Las instituciones deben estar por encima de las personas. Siempre. Las instituciones deben permanecer, mientras ven cómo las personas pasan. Las personas que pasan por ellas, deben cuidarlas y protegerlas. Las instituciones deben salvaguardarse al margen de ideologías, y sobre todo de personalismos, porque nos representan a todos, porque todos formamos parte de ellas, independientemente de quién pase por allí en cada momento, y del cargo que ostente.
A las instituciones hay que respetarlas. Sin embargo, la realidad al menos de un tiempo a esta parte, parece estar lejos de esas premisas, y de hecho, venimos asistiendo de una manera casi sistemática, y sin que nadie le ponga remedio, a un uso interesado por parte de algunos políticos, y a un claro deterioro de la imagen de nuestras instituciones, esas en las que los políticos están, ni más, ni menos que para ejercer el mandato de los ciudadanos que los hemos elegido para que nos representen de la mejor forma posible.

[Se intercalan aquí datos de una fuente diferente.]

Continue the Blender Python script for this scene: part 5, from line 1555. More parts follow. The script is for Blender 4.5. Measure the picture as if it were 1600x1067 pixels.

A las instituciones hay que respetarlas
Calificar un debate en el Congreso o en el Senado como bronco, duro o falto de formas, es ya tan habitual, que podríamos hacerlo incluso antes de verlos. No hay sesión plenaria en la que no haya alguna "anécdota" que si no lo rebasa, cuando menos, roza el mal tono. Parece que la nueva normalidad que se ha impuesto es esta. Como ejemplo próximo, el que hemos vivido estos días con la investidura fallida de Albero Núñez Feijóo. En pleno debate hemos tenido que asistir atónitos, cuando menos algunos, al pataleo y los insultos por parte de alguna bancada, teniendo que intervenir la presidencia de la cámara para recordar a "Sus Señorías" que el hemiciclo no admite esos comportamientos.
Y deteriorar las instituciones también es ningunear al adversario y eso significa que si estamos en un debate de investidura en el que un candidato defiende la posición por mucho que no vaya a salir investido porque no le dan los números, la cortesía, la educación y el respeto institucional, reclaman que sea el principal representante de cada grupo quien dé la réplica y no un diputado raso, como ha ocurrido en el PSOE con Oscar Puente.
Sí, no hay duda, cada grupo decide quién le representa en cada caso. Pero cada grupo sabe que eso tiene una interpretación, y que no es baladí, porque lanza un mensaje muy claro. En este caso de ninguneo al adversario. Y el resto no es más que un golpe de efecto para despistar. Un golpe de efecto que ha podido resultar sorprendente para unos y divertido para otros, pero que no deja de ser una forma de minusvalorar la institución y a los ciudadanos.
La cortesía, la educación y el respeto institucional, reclaman que sea el principal representante de cada grupo quien dé la réplica y no un diputado raso
Y a esto desde luego tenemos que añadir, que hemos llegado a un punto, en el que las formas, estas formas que obviamente no son las mejores, no nos dejan ver el fondo. Nos quedamos, y en esto tenemos mucha responsabilidad los medios de comunicación en las anécdotas, y dejamos correr o minimizamos el fondo: los contenidos.
Con este caldo de cultivo sorprende poco que los ciudadanos estemos cada vez menos motivados y más alejados de la política. Por eso, en la mayor parte de los comicios la abstención se convierte en protagonista de excepción. Es lo que tienen los espectáculos poco edificantes, que acaban siendo disuasorios.
Las formas no nos dejan ver el fondo
No nos podemos acostumbrar. No debemos acostumbrarnos a tragar con estas formas, que no dicen nada bueno de quienes nos representan. Es exigible a cualquier ciudadano, pero fundamentalmente a los representantes institucionales educación y
respeto, porque cuando actúan lo hacen en nuestro nombre y sinceramente, creo que en muchísimas ocasiones, a la mayoría no nos representan.
Por si esto fuera poco y como al parecer vivimos en un mundo en el que el marketing político apuesta más por las formas y por el golpe de efecto que por los contenidos, si ustedes esperaban propuestas concretas y claras del debate, pueden seguir esperando porque básicamente no han llegado.